ニーズと資源(Needs and Resource)
" 経済発展の対象は人間であって、モノではない” ー 南米チリの経済学者マンフレッド・マックス・ニーフ ー
「開発 / 発展の対象は人間であって、モノではない。」異端の経済学者とも呼ばれたマックス・ニーフの残した言葉を継がせてもらうと、マーケットニーズ(市場ニーズ)を満たすのではなく、人間の根元的ニーズを充たすことこそが、開発 / 発展のあり方に求められる。マックス・ニーフは、貧困とは 、人間の根源的ニーズが長期的に充たされないことと定義し、その基本的ニーズを「愛情」「生存」「保護」「理解」「参加」「怠惰」「創造」「アイデンティティ」「自由」の9つとした。ウェルビーイングが測定する世界というのはこの深さとなる。そして、市場ニーズから人間の根元的ニーズへと視点の転換が生まれる。
また、資源の捉え方にも変化が起きる。市場ニーズを満たすために資源を地域外から持ってくるという外発的な発想から、地域毎にある固有の地域資源を如何に活用し、突き詰めれば、その地域の人の想いと行動こそが最大の地域資源であると、内発的な発想へとGDWは誘う。
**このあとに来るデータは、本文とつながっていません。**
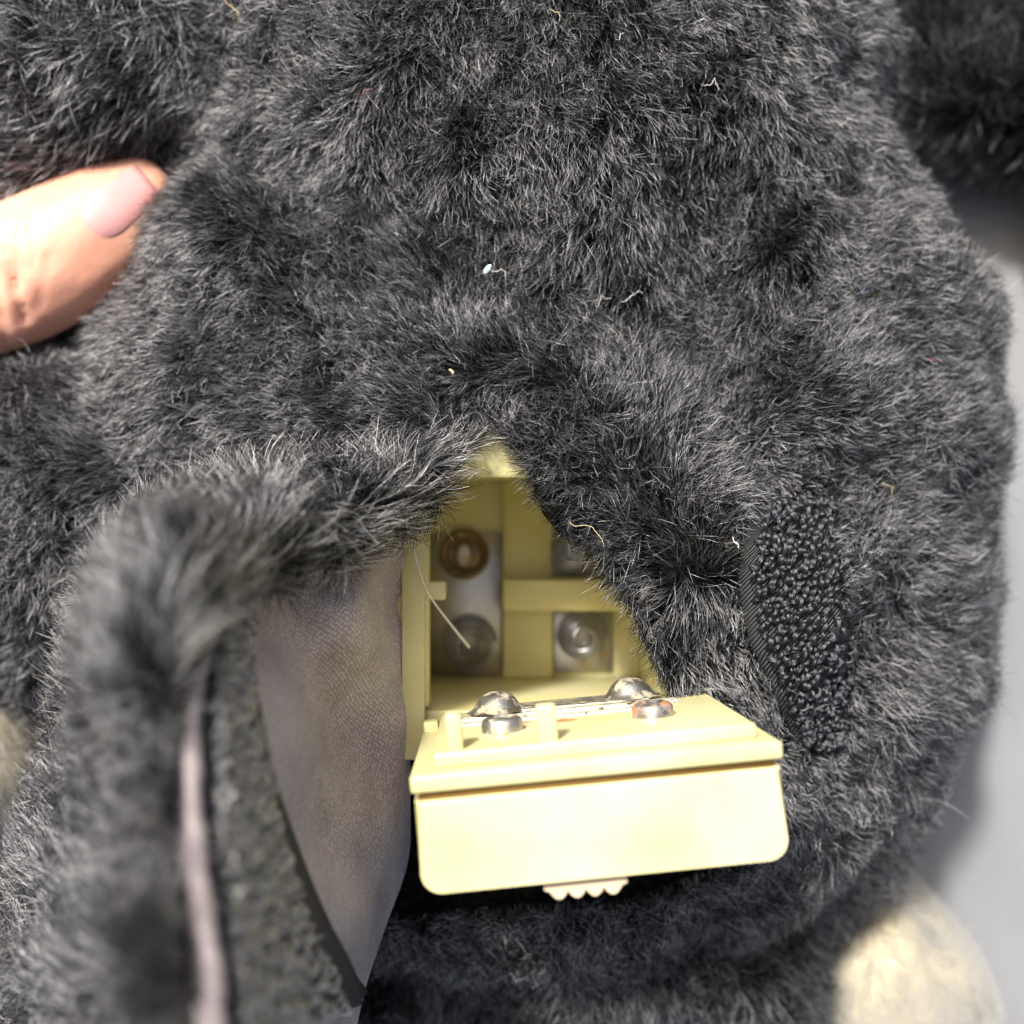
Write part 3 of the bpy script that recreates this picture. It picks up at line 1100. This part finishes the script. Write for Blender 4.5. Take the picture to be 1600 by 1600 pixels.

時間軸と関係者(Timeframe and Stakeholder)
国際NGOオックスファムの2020年の調査報告「世界の富豪2153人は人口の60%を占める46億人よりも多くの資産を有している」が指し示すように富の寡占が問題となり、「富める者が富めば、自然と貧しき者にも富が行き渡る」と仮定したトリクルダウンの経済理論は明らかな行き詰まりをみせている。短期かつ特定関係者のみに利益を生み出す目線から、将来世代を含めた長期の視点で多様な弱さを持つ人々とともにつくっていく、という姿勢が欠かせない。GDWは、SDGsの基本理念となる「No one left behind / 誰ひとり取り残さない」と符号する。
地域社会の”生きる豊かさ”を照らし創造する道具に
これまでGDWが起こしうる変化について触れてきたが、最後に、私の主語に戻り、これからぜひ進めていきたいことを一つ。福井県内の自治体の皆さんともぜひ連携させてもらい、地域のGDWのアプローチを前に進めていきたい。地方自治体の目的・役割は、地方自治法の第一条に記載の通り「住民の福祉の増進」。その中枢にある”福祉”を現代的に再定義し、最低限の生活の保障から、尊厳と可能性が育まれ響き合う”生きる豊かさ”の創造へと思い切って拡張したい。その時に、GDWという新しい概念・指標は、”生きる豊かさ”を照らし、ともにつくっていく心強い道具ときっとなってくれるはずだ。
結論は、これからGDWをよろしくお願いします!です。